Welcome to Deep Into Sports!
Wednesday, October 29, 2008 17:29Welcome to Deep Into Sports, where we strive to “go deep” into sports. Perhaps it’s appropriate that our very first article occurs during one of those rare times in which all four major American professional sports leagues are playing meaningful–i.e. non pre-season–games: MLB is playing the World Series, the NBA literally just started its regular season last night, the NHL has played only a few weeks, and the NFL (which, alas, does not play today because I am writing mid-week) is smack in the middle of its season.
Although in the past such concurrences of sporting activity have been quite seldom (the end of the baseball season usually only overlaps the NBA’s pre-season), the continual extension of major league schedules means we might see such situations significantly more frequently. As little as fifteen or twenty years ago, November baseball was a completely foreign concept; now, it is a reality, albeit an uncommon one, what with the addition of the Divisional Series round and the dangers of late year weather. At the same time, the NFL is reportedly seriously considering dropping two pre-season games in lieu of extending the regular season to eighteen games.
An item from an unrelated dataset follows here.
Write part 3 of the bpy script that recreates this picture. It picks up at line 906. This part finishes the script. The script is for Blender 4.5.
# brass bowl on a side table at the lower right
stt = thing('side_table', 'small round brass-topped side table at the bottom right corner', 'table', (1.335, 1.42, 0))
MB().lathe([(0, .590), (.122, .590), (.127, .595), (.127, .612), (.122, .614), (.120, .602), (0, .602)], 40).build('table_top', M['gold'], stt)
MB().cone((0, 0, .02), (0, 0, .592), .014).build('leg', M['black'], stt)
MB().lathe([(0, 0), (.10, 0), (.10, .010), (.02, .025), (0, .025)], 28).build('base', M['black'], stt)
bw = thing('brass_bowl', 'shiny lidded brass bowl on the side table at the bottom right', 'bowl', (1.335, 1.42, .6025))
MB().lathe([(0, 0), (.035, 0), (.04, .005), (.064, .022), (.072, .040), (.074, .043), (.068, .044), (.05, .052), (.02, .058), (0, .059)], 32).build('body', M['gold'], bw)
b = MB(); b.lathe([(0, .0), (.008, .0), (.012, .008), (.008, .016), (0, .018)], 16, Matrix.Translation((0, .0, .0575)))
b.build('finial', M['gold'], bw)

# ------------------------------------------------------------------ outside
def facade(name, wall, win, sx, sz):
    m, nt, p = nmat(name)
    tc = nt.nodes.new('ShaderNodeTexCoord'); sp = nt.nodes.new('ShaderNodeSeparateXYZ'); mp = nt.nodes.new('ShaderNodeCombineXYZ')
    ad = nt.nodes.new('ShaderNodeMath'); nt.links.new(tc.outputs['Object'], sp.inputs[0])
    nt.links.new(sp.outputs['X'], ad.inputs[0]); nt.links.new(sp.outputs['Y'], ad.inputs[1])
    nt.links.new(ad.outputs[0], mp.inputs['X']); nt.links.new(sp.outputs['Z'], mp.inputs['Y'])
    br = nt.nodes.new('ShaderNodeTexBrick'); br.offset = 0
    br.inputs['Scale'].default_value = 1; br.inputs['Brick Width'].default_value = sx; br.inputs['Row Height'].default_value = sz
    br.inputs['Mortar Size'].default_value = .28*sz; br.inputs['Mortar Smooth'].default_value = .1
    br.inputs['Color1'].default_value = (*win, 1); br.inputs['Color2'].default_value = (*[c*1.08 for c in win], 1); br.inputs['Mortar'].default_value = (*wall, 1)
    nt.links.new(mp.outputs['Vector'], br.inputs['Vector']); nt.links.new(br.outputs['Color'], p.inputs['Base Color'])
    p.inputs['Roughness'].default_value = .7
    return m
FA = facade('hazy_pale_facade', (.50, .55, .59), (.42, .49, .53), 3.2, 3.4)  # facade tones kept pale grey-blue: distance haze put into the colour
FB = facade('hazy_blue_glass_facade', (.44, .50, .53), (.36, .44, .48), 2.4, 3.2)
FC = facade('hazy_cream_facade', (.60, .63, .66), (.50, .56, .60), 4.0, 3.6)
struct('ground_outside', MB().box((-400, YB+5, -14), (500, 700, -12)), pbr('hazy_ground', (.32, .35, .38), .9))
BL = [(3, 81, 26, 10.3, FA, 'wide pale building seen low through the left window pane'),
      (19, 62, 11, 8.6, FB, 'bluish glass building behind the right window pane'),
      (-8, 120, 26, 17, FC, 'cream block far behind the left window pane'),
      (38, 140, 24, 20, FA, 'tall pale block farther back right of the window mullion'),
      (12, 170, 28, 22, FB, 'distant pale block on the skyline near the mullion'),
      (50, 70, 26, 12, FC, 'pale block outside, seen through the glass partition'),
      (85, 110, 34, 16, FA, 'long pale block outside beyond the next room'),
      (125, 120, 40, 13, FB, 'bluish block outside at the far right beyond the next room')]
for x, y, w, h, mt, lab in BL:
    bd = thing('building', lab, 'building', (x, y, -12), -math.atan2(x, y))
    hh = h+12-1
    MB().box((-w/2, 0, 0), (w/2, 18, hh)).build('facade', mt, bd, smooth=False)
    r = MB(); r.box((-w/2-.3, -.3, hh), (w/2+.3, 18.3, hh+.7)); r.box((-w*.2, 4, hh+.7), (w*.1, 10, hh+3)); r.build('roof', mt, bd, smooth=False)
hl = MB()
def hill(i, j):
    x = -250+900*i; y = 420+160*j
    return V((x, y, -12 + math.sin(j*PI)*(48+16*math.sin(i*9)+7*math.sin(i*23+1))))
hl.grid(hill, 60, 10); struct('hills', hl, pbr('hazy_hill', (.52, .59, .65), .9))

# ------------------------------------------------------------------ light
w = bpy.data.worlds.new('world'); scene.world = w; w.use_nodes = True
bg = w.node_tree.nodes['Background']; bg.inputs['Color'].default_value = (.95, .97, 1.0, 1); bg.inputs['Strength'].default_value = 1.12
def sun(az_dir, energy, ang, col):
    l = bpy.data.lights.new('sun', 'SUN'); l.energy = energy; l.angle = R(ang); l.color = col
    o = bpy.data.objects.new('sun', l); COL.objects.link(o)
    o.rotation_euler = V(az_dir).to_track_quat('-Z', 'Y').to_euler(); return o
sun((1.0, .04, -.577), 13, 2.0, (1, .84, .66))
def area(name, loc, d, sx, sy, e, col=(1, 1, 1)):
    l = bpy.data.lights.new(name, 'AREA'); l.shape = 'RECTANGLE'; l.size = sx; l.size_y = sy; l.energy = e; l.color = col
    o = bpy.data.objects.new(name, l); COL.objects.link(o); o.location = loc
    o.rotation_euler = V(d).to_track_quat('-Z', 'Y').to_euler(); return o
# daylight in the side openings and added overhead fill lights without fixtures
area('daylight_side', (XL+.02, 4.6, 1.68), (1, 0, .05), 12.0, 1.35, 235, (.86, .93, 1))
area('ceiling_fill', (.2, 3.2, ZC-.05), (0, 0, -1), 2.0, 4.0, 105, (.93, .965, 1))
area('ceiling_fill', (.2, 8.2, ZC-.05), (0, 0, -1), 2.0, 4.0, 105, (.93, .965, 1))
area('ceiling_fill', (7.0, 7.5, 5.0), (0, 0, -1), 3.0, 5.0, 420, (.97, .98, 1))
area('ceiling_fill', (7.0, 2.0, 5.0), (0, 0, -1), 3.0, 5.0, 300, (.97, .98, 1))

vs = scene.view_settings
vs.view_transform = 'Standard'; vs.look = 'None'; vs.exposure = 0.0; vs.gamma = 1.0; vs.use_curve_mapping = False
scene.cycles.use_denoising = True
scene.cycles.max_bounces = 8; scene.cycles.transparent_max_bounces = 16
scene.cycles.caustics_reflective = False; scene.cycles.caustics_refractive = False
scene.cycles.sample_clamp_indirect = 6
The most important question, of course, is what does drawing out the season do to the end product? In MLB’s case, it can be quite detrimental as exhibited by the multi-day rain delay in Philadelphia of Game 5 of this year’s Fall Classic. I have never seen baseball played in such terrible conditions like it was during the first half of Game 5 on Monday. The game play itself can do nothing but suffer. This is not a criticism of the Divisional Series, which undoubtedly have added a lot of excitement to the post-season–just how a criticism of how late into the year baseball is now played.
As for football, the NFL has been criticized for many years that the four-game pre-season is simply too long, largely because far too many players, stars included, end up injured in meaningless games. Rather than give up the money of additional ticket sales and television broadcasts by dropping the games altogether, the league is debating whether to make two of those games “meaningful” (which would, in turn, generate even more revenue). Considering the injury attrition on team rosters due to the pre-season games, this proposal is probably better for the game than the current situation.
Whether it would be better still to drop two those two pre-season games altogether, with no regular season replacements, is an option that we almost definitely will never see. There’s no money in it.